Learn You Some Erlang for Great Good! A Beginner’s Guide
This online ebook wants itself to be a way to learn Erlang for people who have basic knowledge of programming in imperative languages (such as C/C++, Java, Python, Ruby, etc) and may or may not know functional programming (Haskell, Scala, Erlang, Clojure, OCaml…). Fred also wants to write this book in an honest manner, selling Erlang for what it is, acknowledging its weaknesses and strengths.
First of all, Erlang is a functional programming language. If you have ever worked with imperative languages, statements such as i++ may be normal to you; in functional programming they are not allowed. In fact, changing the value of any variable is strictly forbidden! Erlang has this very pragmatic approach with functional programming: obey its purest principles (referential transparency, avoiding mutable data, etc), but break away from them when real world problems pop up.

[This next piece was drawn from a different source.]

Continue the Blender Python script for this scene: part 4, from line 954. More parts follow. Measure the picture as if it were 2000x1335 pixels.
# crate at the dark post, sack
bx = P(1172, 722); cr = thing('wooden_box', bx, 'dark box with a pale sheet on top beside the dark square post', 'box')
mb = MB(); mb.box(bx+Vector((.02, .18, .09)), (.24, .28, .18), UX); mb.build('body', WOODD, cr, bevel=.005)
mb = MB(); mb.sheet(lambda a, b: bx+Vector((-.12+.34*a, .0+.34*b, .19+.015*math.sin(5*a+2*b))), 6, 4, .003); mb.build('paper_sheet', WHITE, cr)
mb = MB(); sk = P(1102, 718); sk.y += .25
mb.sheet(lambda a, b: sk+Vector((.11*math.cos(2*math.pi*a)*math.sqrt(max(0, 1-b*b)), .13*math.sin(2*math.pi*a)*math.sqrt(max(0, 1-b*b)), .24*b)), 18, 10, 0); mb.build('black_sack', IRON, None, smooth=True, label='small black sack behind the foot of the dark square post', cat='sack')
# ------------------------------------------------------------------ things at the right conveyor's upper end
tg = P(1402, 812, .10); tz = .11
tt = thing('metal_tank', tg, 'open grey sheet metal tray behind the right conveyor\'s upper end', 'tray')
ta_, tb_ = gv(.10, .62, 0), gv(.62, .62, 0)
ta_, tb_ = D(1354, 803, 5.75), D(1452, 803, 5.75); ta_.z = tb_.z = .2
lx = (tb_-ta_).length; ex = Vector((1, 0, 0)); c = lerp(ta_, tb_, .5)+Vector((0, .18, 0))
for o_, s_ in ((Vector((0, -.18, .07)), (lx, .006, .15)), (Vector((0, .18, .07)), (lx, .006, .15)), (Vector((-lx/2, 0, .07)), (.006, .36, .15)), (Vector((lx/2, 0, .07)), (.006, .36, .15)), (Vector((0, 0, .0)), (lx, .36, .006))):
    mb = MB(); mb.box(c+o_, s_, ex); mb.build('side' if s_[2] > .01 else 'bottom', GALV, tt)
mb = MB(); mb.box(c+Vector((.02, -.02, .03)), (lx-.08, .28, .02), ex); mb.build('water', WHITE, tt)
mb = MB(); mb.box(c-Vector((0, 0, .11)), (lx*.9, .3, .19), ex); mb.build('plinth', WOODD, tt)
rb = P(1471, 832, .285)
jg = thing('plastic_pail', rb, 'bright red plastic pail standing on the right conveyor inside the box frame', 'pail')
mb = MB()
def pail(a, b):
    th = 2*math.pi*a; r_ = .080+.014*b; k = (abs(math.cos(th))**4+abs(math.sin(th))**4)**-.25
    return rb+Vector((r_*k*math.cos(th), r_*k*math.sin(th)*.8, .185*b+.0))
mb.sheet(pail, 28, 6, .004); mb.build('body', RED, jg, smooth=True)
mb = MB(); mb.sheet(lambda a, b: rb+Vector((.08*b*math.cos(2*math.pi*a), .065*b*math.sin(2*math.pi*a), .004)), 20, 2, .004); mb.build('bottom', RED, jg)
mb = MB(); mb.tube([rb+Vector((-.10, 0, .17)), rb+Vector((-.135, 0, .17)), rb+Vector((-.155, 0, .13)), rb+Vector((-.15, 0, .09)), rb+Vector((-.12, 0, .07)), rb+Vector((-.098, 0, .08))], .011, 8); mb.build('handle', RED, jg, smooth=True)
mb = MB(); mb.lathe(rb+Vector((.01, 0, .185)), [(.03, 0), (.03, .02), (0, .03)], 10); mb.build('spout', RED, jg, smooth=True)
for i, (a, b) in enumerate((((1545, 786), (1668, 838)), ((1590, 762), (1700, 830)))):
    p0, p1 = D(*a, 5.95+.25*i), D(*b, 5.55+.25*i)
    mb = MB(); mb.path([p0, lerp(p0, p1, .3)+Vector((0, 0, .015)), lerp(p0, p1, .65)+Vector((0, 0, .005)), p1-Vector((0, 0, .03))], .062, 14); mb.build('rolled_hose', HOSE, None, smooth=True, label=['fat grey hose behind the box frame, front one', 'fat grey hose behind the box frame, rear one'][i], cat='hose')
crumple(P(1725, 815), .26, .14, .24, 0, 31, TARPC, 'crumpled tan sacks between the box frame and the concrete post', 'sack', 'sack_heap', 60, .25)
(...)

Now, we defined Erlang as a functional programming language, but there’s also a large emphasis on concurrency and high reliability. To be able to have dozens of tasks being performed at the same time, Erlang uses the actor model, and each actor is a separate process in the virtual machine. In a nutshell, if you were an actor in Erlang’s world, you would be a lonely person, sitting in a dark room with no window, waiting by your mailbox to get a message. Once you get a message, you react to it in a specific way: you pay the bills when receiving them, you respond to Birthday cards with a ‘Thank you’ letter and you ignore the letters you can’t understand.